◆ **Stated goal**
Show all lines from the listing below that contain "scene".

◆ **Dataset content**
╭──

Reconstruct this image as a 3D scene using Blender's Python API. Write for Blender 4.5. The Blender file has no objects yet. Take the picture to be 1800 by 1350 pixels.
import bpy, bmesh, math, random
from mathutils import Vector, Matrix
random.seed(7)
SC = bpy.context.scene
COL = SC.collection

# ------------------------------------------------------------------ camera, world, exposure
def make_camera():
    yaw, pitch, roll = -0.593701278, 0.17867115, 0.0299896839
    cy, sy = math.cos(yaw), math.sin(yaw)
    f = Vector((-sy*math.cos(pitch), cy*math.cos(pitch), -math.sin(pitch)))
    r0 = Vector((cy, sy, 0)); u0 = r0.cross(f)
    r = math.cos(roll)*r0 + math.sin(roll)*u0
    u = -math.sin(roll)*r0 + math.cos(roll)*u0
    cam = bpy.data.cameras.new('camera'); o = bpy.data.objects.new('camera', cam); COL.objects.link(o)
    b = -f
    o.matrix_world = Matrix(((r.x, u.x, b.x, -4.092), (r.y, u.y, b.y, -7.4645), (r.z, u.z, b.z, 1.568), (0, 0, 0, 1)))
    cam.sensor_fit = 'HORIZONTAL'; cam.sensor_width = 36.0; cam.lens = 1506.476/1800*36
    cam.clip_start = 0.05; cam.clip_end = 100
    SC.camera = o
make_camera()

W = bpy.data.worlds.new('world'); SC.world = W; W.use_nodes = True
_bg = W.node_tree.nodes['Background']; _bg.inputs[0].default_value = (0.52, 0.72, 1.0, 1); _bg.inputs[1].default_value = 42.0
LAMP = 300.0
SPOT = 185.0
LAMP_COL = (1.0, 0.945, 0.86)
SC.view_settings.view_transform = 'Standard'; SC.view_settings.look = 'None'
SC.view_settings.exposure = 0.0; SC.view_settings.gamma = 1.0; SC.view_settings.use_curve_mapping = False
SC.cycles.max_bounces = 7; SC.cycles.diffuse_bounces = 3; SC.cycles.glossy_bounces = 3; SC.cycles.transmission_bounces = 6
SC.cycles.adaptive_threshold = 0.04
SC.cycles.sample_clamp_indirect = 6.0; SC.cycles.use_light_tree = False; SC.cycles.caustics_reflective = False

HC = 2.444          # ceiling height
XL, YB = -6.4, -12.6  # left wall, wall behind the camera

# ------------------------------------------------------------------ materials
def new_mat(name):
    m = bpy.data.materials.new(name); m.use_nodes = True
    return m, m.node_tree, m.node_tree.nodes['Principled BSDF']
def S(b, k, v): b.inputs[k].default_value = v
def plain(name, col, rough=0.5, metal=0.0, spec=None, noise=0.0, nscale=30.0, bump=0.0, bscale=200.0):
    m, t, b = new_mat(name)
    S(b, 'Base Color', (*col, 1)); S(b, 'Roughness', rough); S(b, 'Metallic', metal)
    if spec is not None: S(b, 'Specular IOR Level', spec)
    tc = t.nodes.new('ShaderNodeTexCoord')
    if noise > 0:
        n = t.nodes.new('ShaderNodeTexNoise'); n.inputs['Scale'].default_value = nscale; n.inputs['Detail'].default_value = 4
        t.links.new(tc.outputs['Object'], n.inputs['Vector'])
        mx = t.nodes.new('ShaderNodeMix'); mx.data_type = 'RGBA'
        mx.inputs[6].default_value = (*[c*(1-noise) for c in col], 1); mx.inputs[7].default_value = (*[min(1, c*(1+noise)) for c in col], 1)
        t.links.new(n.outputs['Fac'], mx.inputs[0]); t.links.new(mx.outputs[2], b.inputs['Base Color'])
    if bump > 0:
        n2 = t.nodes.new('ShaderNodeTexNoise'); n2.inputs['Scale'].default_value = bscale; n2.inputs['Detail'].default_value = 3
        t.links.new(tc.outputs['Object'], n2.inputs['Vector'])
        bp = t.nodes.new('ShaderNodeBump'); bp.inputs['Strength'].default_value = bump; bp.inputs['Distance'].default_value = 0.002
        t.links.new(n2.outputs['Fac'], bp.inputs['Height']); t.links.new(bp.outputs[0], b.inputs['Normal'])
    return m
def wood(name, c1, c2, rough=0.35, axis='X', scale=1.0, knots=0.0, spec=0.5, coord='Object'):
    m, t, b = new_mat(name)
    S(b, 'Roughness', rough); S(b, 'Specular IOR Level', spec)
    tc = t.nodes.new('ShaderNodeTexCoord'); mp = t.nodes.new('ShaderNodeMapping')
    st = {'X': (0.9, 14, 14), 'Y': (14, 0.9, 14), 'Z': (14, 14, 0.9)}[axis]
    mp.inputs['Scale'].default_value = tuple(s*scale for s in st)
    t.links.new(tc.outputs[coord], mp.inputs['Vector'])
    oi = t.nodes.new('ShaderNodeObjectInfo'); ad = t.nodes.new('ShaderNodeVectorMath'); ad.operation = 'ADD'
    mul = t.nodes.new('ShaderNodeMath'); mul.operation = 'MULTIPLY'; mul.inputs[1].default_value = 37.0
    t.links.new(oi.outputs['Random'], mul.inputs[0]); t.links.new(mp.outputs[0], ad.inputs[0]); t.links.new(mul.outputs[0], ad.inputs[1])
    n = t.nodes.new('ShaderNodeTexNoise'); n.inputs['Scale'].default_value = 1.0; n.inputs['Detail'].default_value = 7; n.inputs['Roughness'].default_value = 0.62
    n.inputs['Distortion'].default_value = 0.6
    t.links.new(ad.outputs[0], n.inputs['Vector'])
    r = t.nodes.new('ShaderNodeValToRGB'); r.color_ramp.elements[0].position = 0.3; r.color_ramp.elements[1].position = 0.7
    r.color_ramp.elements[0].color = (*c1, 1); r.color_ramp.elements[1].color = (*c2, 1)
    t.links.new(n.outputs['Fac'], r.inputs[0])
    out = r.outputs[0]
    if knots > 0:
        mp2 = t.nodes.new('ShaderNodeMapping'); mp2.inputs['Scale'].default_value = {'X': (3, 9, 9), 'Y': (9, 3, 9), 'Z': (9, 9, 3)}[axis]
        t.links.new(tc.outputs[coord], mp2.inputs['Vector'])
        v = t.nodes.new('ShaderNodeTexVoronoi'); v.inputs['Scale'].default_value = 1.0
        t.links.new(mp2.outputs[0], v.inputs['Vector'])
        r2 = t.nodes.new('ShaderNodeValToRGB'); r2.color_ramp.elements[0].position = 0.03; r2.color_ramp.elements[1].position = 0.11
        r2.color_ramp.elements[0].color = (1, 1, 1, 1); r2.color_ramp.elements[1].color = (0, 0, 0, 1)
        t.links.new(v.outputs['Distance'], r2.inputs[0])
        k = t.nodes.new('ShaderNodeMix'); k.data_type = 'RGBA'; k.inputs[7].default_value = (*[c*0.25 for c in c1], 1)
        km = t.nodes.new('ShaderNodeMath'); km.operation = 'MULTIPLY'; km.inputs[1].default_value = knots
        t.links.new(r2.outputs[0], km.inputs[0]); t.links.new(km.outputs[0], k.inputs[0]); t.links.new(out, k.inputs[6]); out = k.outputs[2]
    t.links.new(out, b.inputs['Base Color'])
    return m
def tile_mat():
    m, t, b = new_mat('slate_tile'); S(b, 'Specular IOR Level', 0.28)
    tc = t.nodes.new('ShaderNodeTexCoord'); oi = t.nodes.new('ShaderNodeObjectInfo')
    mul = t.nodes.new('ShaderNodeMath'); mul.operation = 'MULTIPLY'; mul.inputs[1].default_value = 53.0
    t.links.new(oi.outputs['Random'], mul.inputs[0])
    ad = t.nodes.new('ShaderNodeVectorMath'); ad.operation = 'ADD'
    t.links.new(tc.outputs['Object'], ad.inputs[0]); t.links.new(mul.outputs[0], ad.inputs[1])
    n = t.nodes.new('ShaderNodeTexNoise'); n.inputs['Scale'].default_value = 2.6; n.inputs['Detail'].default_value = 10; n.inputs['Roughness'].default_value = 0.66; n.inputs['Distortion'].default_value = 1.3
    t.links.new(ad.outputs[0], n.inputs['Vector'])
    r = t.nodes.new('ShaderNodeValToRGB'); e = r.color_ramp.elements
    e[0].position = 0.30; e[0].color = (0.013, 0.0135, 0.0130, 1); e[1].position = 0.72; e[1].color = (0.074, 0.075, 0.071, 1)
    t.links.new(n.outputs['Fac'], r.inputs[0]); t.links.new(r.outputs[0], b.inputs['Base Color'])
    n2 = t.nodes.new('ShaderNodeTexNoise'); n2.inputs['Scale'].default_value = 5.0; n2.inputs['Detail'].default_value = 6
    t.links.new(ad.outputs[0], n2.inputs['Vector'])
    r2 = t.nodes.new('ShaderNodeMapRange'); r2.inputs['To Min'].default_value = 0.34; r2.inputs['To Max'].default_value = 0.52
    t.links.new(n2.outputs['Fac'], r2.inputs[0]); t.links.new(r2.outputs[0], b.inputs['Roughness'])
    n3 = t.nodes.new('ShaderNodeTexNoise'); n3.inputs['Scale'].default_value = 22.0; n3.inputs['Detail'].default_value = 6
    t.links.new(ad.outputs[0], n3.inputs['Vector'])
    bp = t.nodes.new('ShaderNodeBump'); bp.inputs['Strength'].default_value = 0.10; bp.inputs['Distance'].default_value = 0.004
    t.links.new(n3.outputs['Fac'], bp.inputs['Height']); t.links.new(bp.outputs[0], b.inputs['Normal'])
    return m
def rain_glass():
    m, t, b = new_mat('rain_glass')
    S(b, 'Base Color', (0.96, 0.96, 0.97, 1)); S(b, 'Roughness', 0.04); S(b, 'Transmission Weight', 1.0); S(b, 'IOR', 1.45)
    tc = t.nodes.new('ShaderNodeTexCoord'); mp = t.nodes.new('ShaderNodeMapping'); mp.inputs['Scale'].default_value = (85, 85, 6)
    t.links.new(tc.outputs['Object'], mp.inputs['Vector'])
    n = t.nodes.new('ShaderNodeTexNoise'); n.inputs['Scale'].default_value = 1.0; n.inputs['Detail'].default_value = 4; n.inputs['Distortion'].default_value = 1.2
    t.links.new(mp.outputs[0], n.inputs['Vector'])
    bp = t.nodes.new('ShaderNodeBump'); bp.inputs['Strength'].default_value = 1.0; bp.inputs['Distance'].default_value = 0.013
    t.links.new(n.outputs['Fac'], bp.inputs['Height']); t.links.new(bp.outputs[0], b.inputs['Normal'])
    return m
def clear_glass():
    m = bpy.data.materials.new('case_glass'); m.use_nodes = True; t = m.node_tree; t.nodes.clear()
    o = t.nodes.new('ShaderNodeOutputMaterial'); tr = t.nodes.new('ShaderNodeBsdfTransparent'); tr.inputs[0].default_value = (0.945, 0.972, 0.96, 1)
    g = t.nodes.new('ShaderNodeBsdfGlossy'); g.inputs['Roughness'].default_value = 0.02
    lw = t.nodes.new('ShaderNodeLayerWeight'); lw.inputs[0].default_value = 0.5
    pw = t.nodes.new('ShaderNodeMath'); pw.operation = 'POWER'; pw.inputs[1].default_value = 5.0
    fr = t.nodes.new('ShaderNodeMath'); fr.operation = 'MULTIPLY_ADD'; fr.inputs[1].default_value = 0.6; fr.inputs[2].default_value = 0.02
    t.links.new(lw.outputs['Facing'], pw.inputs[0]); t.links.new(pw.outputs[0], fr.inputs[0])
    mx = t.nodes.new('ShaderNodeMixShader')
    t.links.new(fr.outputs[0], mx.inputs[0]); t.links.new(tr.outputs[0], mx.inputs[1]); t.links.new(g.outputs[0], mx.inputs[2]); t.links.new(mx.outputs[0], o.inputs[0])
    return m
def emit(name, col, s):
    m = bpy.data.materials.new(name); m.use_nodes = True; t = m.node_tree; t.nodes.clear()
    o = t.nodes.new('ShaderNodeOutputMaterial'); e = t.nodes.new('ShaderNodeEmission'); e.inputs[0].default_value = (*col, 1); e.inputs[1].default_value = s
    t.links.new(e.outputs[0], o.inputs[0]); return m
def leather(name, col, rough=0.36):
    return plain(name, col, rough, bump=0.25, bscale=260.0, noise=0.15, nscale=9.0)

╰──

◆ **Reply**
Reconstruct this image as a 3D scene using Blender's Python API. Write for Blender 4.5. The Blender file has no objects yet. Take the picture to be 1800 by 1350 pixels.
SC = bpy.context.scene